Les plus audacieux me diront certainement qu’ “avec l’IA et ses agents” ils arriveraient à faire fonctionner ce service avec 0,5 ETP. J’attends de voir le résultat : on est pas sur LinkedIn mais dans la vraie vie.
Je suis UX designer. Quand j'explique mon métier à des personnes qui ne sont pas dans le digital, elles me demandent systématiquement si je suis freelance, si ma mission est temporaire. Comme vous l'expliquez si bien dans votre newsletter, ceux qui ne sont pas de ce milieu ne comprennent pas que nous travaillons par itération, que le produit peut toujours être amélioré.
La compréhension entre investissement et fonctionnement est à mon avis désuète. Elle mène à la situation d’incompréhension très clairement exposée entre l’achat du produit et l’achat du service … et beaucoup d’autres visions d’un côté particulier de la médaille que nous prenons de façon abusive pour la réalité.

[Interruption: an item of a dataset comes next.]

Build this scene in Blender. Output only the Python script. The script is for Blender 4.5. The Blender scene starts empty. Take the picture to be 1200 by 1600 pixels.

On oppose le droit de propriété de l’un au droit de propriété de l’autre alors que les deux ont le besoin d’interagir pour exister.
Il est probablement temps de passer à une autre conception du monde pour le rendre durablement viable pour chacun, pour tous et pour la nature. Une compréhension qui prend en compte le cycle de viabilité de l’ensemble en même temps que la viabilité individuelle immédiate.